■ **Problem details**
Present each line of the entries below that holds the word "this".

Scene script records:
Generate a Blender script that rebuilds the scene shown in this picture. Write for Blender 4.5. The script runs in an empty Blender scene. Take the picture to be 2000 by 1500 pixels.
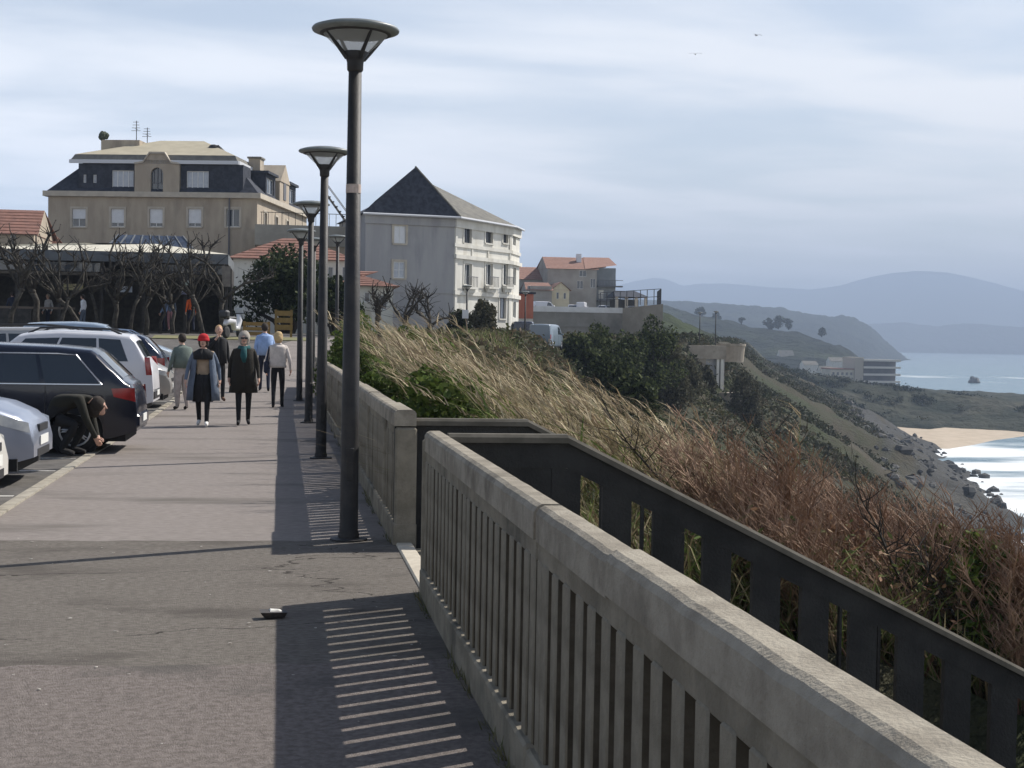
import bpy, math, random
import numpy as np
from mathutils import Vector, Matrix

# ------------------------------------------------------------------ camera, sky, sun, exposure
SC = bpy.context.scene
COL = SC.collection
F = 2900.0                      # focal length in photo pixels (2000 wide)
CZ = 1.65
PSI, TH, RHO = math.radians(8.85), math.radians(1.76), math.radians(1.0)
_f = np.array([math.sin(PSI)*math.cos(TH), math.cos(PSI)*math.cos(TH), -math.sin(TH)])
_r0 = np.array([math.cos(PSI), -math.sin(PSI), 0.0]); _u0 = np.cross(_r0, _f)
_r = math.cos(RHO)*_r0 + math.sin(RHO)*_u0
_u = math.cos(RHO)*_u0 - math.sin(RHO)*_r0
CAMP = np.array([0.0, 0.0, CZ])
cam = bpy.data.cameras.new('camera'); cam.sensor_width = 36.0; cam.lens = 36.0*F/2000.0
cam.clip_start = 0.1; cam.clip_end = 60000.0
camo = bpy.data.objects.new('camera', cam); COL.objects.link(camo)
camo.matrix_world = Matrix(((_r[0], _u[0], -_f[0], CAMP[0]), (_r[1], _u[1], -_f[1], CAMP[1]),
                            (_r[2], _u[2], -_f[2], CAMP[2]), (0, 0, 0, 1)))
SC.camera = camo

SUN_AZ, SUN_EL = math.radians(62.5), math.radians(44.5)       # azimuth from +Y towards +X
SUN_STRENGTH, SKY_STRENGTH, EXPOSURE = 5.0, 0.088, 0.40
W = bpy.data.worlds.new('World'); SC.world = W; W.use_nodes = True
nt = W.node_tree; nt.nodes.clear()
def nd(t, **k):
    n = nt.nodes.new(t)
    for a, b in k.items(): setattr(n, a, b)
    return n
out = nd('ShaderNodeOutputWorld')
sky = nd('ShaderNodeTexSky', sky_type='NISHITA', sun_disc=False, sun_elevation=SUN_EL, sun_rotation=SUN_AZ,
         altitude=40.0, air_density=1.0, dust_density=1.2, ozone_density=1.3)
bg1 = nd('ShaderNodeBackground'); bg1.inputs[1].default_value = SKY_STRENGTH
nt.links.new(sky.outputs[0], bg1.inputs[0])
bg2 = nd('ShaderNodeBackground'); bg2.inputs[0].default_value = (0.625, 0.625, 0.632, 1); bg2.inputs[1].default_value = 1.50
tc = nd('ShaderNodeTexCoord'); sep = nd('ShaderNodeSeparateXYZ'); nt.links.new(tc.outputs['Generated'], sep.inputs[0])
def mth(op, a, b=None, c=None):
    n = nd('ShaderNodeMath', operation=op)
    for i, v in enumerate((a, b, c)):
        if v is None: continue
        if isinstance(v, (int, float)): n.inputs[i].default_value = v
        else: nt.links.new(v, n.inputs[i])
    return n.outputs[0]
zz = mth('ADD', mth('MAXIMUM', sep.outputs[2], 0.0), 0.10)
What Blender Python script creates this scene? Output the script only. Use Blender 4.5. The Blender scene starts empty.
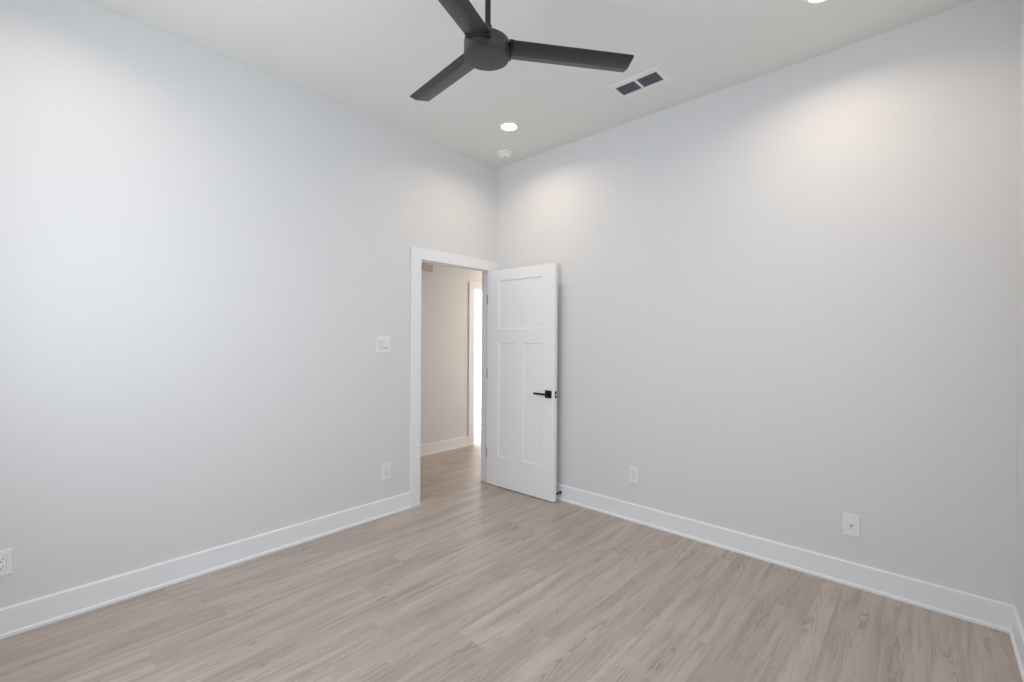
import bpy, bmesh, math
from mathutils import Vector, Matrix

S = bpy.context.scene
COL = S.collection

# ------------------------------------------------------------------ camera
F_PX = 455.47
YAW, ROLL = 0.7403, 0.0057
cam_data = bpy.data.cameras.new('camera')
cam_data.sensor_width = 36.0
cam_data.lens = F_PX / 1024 * 36.0
cam_data.clip_start = 0.02
cam = bpy.data.objects.new('camera', cam_data)
COL.objects.link(cam)
fw = Vector((math.cos(YAW), math.sin(YAW), 0))
rt = Vector((math.sin(YAW), -math.cos(YAW), 0))
up = Vector((0, 0, 1))
r2 = rt * math.cos(ROLL) + up * math.sin(ROLL)
u2 = -rt * math.sin(ROLL) + up * math.cos(ROLL)
m = Matrix((r2, u2, -fw)).transposed().to_4x4()
m.translation = Vector((-3.2034, -3.1297, 1.37))
cam.matrix_world = m
S.camera = cam

# ------------------------------------------------------------------ view, world, daylight
S.view_settings.view_transform = 'Standard'
S.view_settings.look = 'None'
S.view_settings.gamma = 1.0
S.view_settings.use_curve_mapping = False
S.view_settings.exposure = -0.05
S.cycles.max_bounces = 14
S.cycles.diffuse_bounces = 10
S.cycles.sample_clamp_indirect = 8.0

W = bpy.data.worlds.new('sky')
S.world = W
W.use_nodes = True
bg = W.node_tree.nodes['Background']
bg.inputs['Color'].default_value = (0.62, 0.78, 1.0, 1)

H = 3.067          # ceiling height
X0, Y0 = -3.66, -3.44   # far ends of the room; the corner beside the door is the origin

P_WIN = 16       # daylight through the window behind the camera
P_WIN2 = 31  # light of the added side window, for the right wall
P_DOWN_A = 5.0     # lamp by the corner
P_DOWN_B = 5.3     # lamp past the vent
P_DOWN_C = 3.7     # lamp by the left wall
P_DOWN_D = 2.2     # lamp above the camera
LAMP_SPREAD = 150
P_HALL = 16.5
P_SKY = 0.4
P_BATH = 110  # fill panel that brightens the room past the hall
WARM = (1.0, 0.80, 0.61)
DAY = (0.82, 0.90, 1.0)


bg.inputs['Strength'].default_value = P_SKY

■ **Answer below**
Generate a Blender script that rebuilds the scene shown in this picture. Write for Blender 4.5. The script runs in an empty Blender scene. Take the picture to be 2000 by 1500 pixels.
What Blender Python script creates this scene? Output the script only. Use Blender 4.5. The Blender scene starts empty.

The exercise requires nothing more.